GLEF, the George Lucas Educational Foundation, provides a very rich web site of education related articles and video/audio media that helps to disseminate models of the most innovative practices in k-12 schools... They produce a weekly 1 hour radio show that features key educators and students, as well as business, government, and community leaders, discussing educational innovation. Available as an audio stream, or for download as an MP3 file. Perfect for listening to on your iPod...

BBC Content to be Made Available

Wired News: BBC to Open Content Floodgates The British Broadcasting Corporation's Creative Archive, one of the most ambitious free digital content projects to date, is set to launch this fall with thousands of three-minute clips of nature programming. The effort could goad other organizations to share their professionally produced content with Web users.

The project, announced last year, will make thousands of audio and video clips available to the public for noncommercial viewing, sharing and editing. It will debut with natural-history programming, including clips that focus on plants, animals and birds.

This looks very interesting. A method for teachers and students to legally use source material for presentations and research reports... but at this point only for those accessing from Great Britain...

iPod as Pirate Radio Station...

iPodlounge | All Things iPod

Tune into iPod-FM pirate radio Oregon Yesterday we reported that a columnist at engadget.com had written a how-to on creating your own pirate radio station using a modified iTrip mini. Today we noticed on the boing boing blog that a reader was actually doing it from his car with an iTrip and his iPod. "I've been running around for the past several months with this bumper sticker on my car. It's an ink-jet job and as you can see, it's getting a little faded. I figure that anyone that can read the bumper sticker-- on the I-5, at a stop light-- if intrigued could tune in and listen to whatever I'm listening to."

Have been thinking one of these would make a nice Father's Day gift...

NECC Weblog...

Edweblogs.org: NECC 2004NECC starts next weekend and again Clarity Innovations will be sponsoring a community weblog to share information about the conference and sessions. Yesterday, Steve Burt and I spent some time working on the NECC weblog and looking for NECC related posts on Feedster.

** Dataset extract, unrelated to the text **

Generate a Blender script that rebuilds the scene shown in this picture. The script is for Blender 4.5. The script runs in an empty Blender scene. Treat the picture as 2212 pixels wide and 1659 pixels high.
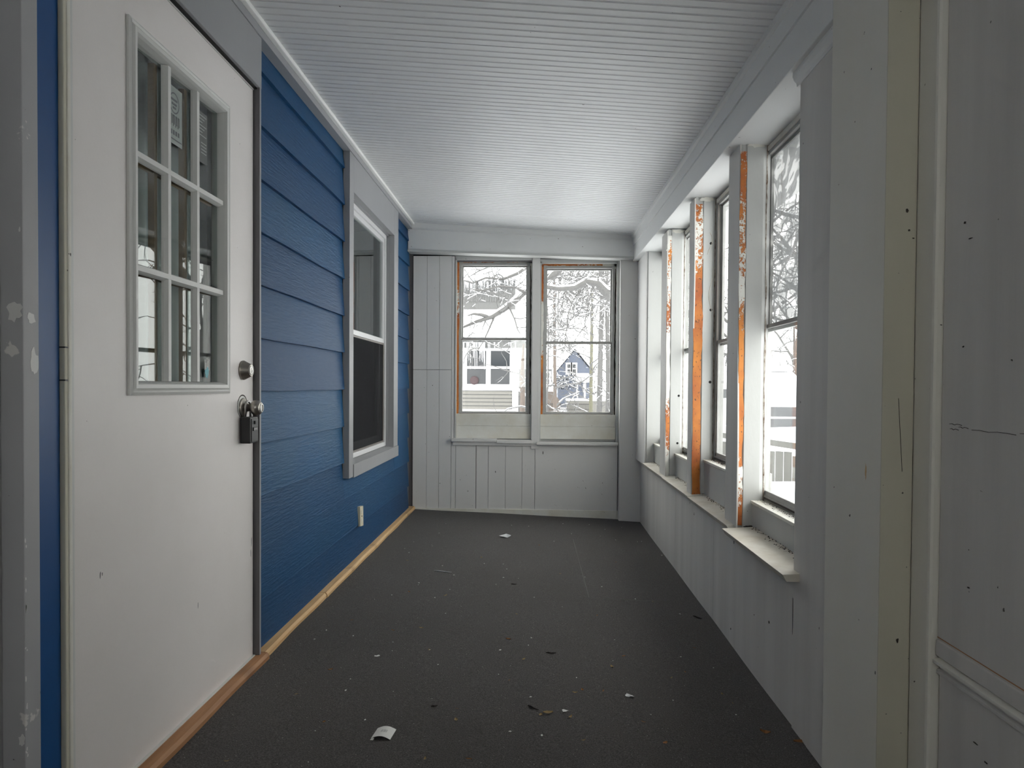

Feedster has an interesting feature... you can do a search and then when the search is returned, you also get an RSS feed of that search... combined with a tool such as Feedroll... you can have a subject specific aggregator... I didn't know it did that... Here is the link to the RSS for a Feedster search on the terms "NECC" "New Orleans" . The post below uses Feedroll to display the RSS feed... Any posts with NECC and NEW ORLEANS should roll into the feed...

NECC New Orleans...

I'll be attending NECC (National Education Computing Conference) in New Orleans later this month. I'll be doing a workshop and also contributing to a group weblog: necc.edweblogs.org. Am looking forward to seeing some of the folks I met last year in Seattle...

Beacon School...

Technology Integration and the Beacon School Portal Another key part of our theory is that this system has grown organically, not as part of a pre-packaged software package, but created, whenever possible, using free software tools and written by myself and the students of Beacon. In fact, a student and I used a Linux-based programming language and database tool to write all portions of the "portal" software. Again, the philosophy behind the portal software must be in line with the pedagogy of our school. We don't want to merely use technology; we want our students to be creators of technological innovation, just as we don't want our students to just memorize facts but want them to have the skills to apply knowledge. The portal was created as a community effort, with that very pedagogy in mind.

This article from Technology and Learning by Chris Lehman highlights web use at The Beacon School in New York. I like the philosophy behind this... free and/or inexpensive tools that are selected for an education purpose. Not a solution that is imposed on a program, but solutions that come from the users as the need arises.